Analizando las circunstancias de mi vida hacia atrás, advierto que fui discriminado en casi todos los ambientes en que desarrollé alguna actividad y sobreviví a todos los acosos: por usar anteojos, por ser menor, por no ser católico ni semita, por ser medianamente bien hablado, por no querer fumar, por no beber, por entregar mis trabajos a tiempo y hasta por gustarme los gatos. Sobreviví casi ileso, tal vez porque no se trataba de peculiaridades de las que me sintiese obligado a hacer alarde, formar tribu o definir postura. Nunca anduve con un felino a cuestas, jamás ofendí a algún cristiano ni a ningún judío, árabe o sirio y en verdad, a nadie en particular. Reconozco, sin embargo, algunas concesiones a la discriminación: en oportunidades esperé hasta el último instante antes de cumplir, más no fuera por no poner a los irresponsables en evidencia y hasta me emborraché alguna vez por no desteñir.
La cuestión es que en ese entonces la discriminación se trataba de un problema entre pares, propio de la cultura y las costumbres y se solucionaba solo con un poco de educación, sin necesidad de leyes ni del hermano mayor. Hay que reconocer que el concepto de cultura a que me refiero era aplicable a un estrato reducido de personas, en un universo acotado y bastante cerrado como era la clase media de mi niñez y juventud.

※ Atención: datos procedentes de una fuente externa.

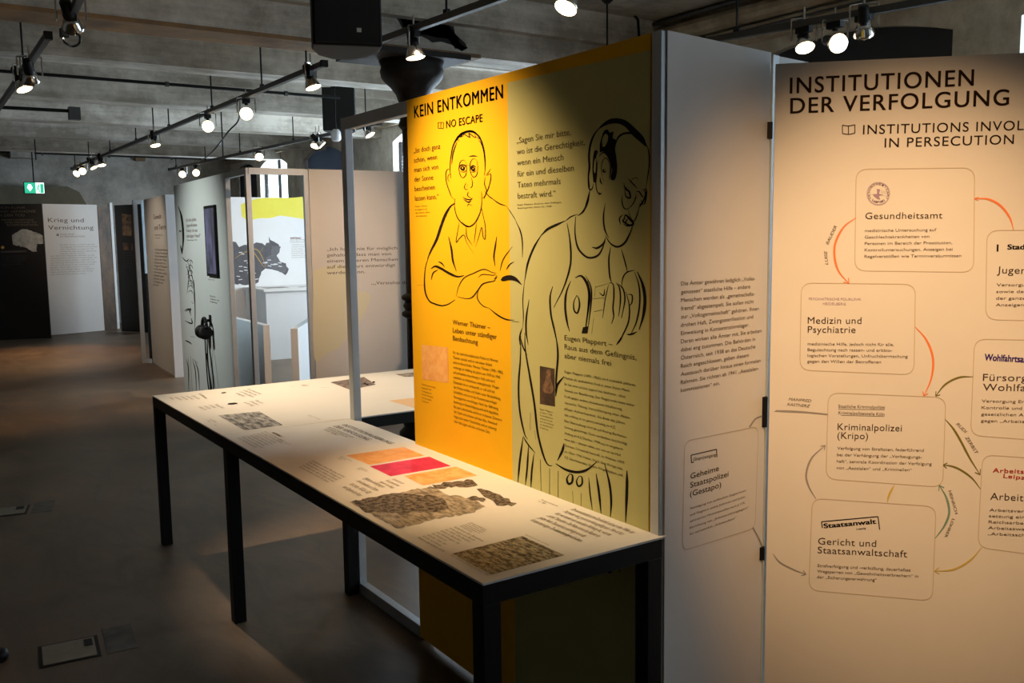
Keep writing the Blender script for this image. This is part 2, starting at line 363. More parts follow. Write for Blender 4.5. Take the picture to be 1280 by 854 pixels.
for k, (y0, y1) in enumerate(WINS):
    r = bpy.data.objects.new('window_%d' % (k+1), None); COL.objects.link(r); r.location = (6.1, y0, SILL); r['kind'] = 'structure'
    w = y1-y0; h = CRN-SILL; bm = bmesh.new()
    for a in (0, w/2-.0125, w-.025): box(bm, 0, .05, a, a+.025, 0, h)
    for z in ((0, h*.36, h*.72) if y0 != 16.0 else (0,)): box(bm, .002, .048, 0, w, z, z+.025)
    obj('window_frame', bm, M_BLACK, r)
    obj('pane', bx(.02, .03, .05, w-.05, .045, h), M_GLASS, r)
    if (y0, y1) == (13.6, 15.2): obj('blind', bx(-.03, -.01, .02, w-.02, .1, h+.0), M_BLIND, r)
    if (y0, y1) in ((3.6, 5.5), (17.65, 18.9)): obj('blind', bx(-.03, -.01, .02, w-.02, .1, h+.0), M_DARKWIN, r)
# cornice mouldings along the window wall
bm = bmesh.new(); tube(bm, (5.92, -5, 3.36), (5.92, 19.2, 3.36), .075, n=12); box(bm, 5.9, 6, -5, 19.3, 3.14, 3.26); struct('trim_1', bm, M_CREAM)
bm = bmesh.new(); tube(bm, (5.86, -5, 3.47), (5.86, 19.2, 3.47), .02, n=8); tube(bm, (5.88, -5, 3.22), (5.88, 19.2, 3.22), .012, n=8); struct('trim_2', bm, M_TRACK)
# cross beams, one object each
def beam(Y, d, zb, mtl, step=True):
    bm = bmesh.new(); box(bm, -7, 6, Y, Y+d, zb, CZ)
    if step: box(bm, -7, 6, Y-.1, Y, zb+.22, CZ); box(bm, -7, 6, Y+d, Y+d+.1, zb+.22, CZ)
    return struct('ceiling_beam', bm, mtl)
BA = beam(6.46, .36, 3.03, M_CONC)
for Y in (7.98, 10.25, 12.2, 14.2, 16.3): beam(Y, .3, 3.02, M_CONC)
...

Hoy por hoy las cosas han cambiado. Primero que nada, el cuerpo social abarca toda la variada gama de manifestaciones y comportamientos, desde los estratos más empingorotados al estado llano menos favorecido; desde los que por generaciones han cultivado costumbres altamente socializadoras , hasta los que comienzan a necesitarlas con urgencia, so pena de tragedias como la del joven Zamudio. Y posiblemente en eso estribe el problema.
Una duda es si la solución al problema pasa por la dictación de leyes reguladoras o punitivas o es más bien materia de diseñar inteligentemente un proceso de sanación social. Recuerdo cuando el profesor de gimnasia determinó que era necesario que me pusiera los guantes con mi compañero Miguel , que me tenía amenazado. Enceguecido por su primer puñete le di con desesperación y lo dejé sentado en el suelo, tras lo cual conseguí todo su respeto consideración.
Otra duda tiene relación con el papel de la prensa y los medios, que más que informar contagian, por su tendencia a enfocarse en la noticia como mercancía más que en la información como formadora. Mi padre fue dueño de un periódico de provincia (literal, porque aparecía los martes), en el que de cuando en cuando aparecía entre las columnas un espacio vacío. “Es la noticia que es indispensable omitir al público, pero que algún culpable sabe se pudo publicar”. Nada original, pero efectivo.